## Set exercise
Look through the data and write out every line with the word "scene" in it.

## Source material
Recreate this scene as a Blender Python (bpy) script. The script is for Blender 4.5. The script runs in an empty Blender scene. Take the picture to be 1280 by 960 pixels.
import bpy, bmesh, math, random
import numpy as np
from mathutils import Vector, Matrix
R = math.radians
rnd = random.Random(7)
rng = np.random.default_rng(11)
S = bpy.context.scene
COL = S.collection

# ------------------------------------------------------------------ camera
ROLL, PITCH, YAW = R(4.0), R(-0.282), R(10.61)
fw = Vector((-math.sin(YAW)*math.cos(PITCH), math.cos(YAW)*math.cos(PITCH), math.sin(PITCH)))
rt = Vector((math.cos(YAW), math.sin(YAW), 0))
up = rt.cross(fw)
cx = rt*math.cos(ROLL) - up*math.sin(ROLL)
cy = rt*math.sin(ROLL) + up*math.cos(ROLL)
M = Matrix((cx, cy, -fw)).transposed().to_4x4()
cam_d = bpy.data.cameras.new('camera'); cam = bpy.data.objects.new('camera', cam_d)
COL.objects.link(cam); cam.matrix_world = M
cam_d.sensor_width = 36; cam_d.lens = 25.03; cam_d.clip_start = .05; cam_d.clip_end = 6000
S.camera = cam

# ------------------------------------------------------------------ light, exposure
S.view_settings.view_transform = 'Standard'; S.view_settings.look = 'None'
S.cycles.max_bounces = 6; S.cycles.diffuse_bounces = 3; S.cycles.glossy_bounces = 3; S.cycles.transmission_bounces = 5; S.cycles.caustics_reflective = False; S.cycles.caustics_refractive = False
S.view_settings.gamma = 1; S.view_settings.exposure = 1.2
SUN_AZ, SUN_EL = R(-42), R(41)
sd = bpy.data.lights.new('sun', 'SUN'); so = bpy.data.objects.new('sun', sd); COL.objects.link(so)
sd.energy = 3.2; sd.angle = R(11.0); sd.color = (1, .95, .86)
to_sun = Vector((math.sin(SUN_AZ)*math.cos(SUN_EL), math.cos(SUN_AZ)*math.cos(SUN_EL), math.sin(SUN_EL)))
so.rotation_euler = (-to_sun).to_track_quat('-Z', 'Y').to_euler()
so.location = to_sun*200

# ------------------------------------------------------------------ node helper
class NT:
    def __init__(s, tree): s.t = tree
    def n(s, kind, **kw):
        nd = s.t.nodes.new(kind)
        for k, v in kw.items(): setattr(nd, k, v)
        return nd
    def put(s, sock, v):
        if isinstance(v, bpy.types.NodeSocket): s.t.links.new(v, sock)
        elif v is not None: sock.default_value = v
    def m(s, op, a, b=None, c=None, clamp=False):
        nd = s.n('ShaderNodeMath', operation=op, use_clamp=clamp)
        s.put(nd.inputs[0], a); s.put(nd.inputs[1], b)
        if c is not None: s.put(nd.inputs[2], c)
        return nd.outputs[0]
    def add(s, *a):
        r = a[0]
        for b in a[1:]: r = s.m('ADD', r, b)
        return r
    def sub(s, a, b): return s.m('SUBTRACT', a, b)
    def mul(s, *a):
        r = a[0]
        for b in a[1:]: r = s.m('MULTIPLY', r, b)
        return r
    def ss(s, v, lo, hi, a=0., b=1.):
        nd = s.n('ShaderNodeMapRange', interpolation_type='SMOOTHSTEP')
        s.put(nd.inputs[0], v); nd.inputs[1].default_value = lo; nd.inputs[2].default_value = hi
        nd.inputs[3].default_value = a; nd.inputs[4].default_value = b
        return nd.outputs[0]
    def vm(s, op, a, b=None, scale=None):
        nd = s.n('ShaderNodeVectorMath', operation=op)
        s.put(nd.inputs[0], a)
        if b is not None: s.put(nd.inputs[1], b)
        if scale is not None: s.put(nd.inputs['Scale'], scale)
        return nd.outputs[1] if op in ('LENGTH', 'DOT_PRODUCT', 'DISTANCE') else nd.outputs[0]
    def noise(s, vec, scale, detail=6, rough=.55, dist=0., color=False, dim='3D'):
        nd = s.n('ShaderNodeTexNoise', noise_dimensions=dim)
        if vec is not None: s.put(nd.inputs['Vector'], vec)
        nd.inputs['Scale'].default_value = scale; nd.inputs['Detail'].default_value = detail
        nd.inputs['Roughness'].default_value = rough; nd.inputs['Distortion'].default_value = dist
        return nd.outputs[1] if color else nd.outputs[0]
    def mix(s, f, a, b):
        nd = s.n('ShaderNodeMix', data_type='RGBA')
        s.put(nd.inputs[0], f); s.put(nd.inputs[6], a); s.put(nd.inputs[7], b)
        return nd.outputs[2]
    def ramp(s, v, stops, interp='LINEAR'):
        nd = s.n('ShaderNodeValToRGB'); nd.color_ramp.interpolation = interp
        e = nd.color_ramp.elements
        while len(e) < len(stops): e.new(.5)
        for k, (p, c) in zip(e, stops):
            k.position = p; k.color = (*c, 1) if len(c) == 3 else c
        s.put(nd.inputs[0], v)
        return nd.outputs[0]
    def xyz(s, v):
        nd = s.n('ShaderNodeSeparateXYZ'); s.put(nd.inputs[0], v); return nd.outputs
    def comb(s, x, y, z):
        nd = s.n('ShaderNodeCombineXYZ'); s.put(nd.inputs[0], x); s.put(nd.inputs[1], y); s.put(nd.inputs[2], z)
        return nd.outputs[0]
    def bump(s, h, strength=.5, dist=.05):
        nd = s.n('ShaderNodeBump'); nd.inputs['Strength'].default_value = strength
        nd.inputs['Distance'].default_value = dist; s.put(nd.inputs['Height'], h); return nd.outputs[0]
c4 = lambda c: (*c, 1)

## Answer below
Recreate this scene as a Blender Python (bpy) script. The script is for Blender 4.5. The script runs in an empty Blender scene. Take the picture to be 1280 by 960 pixels.
S = bpy.context.scene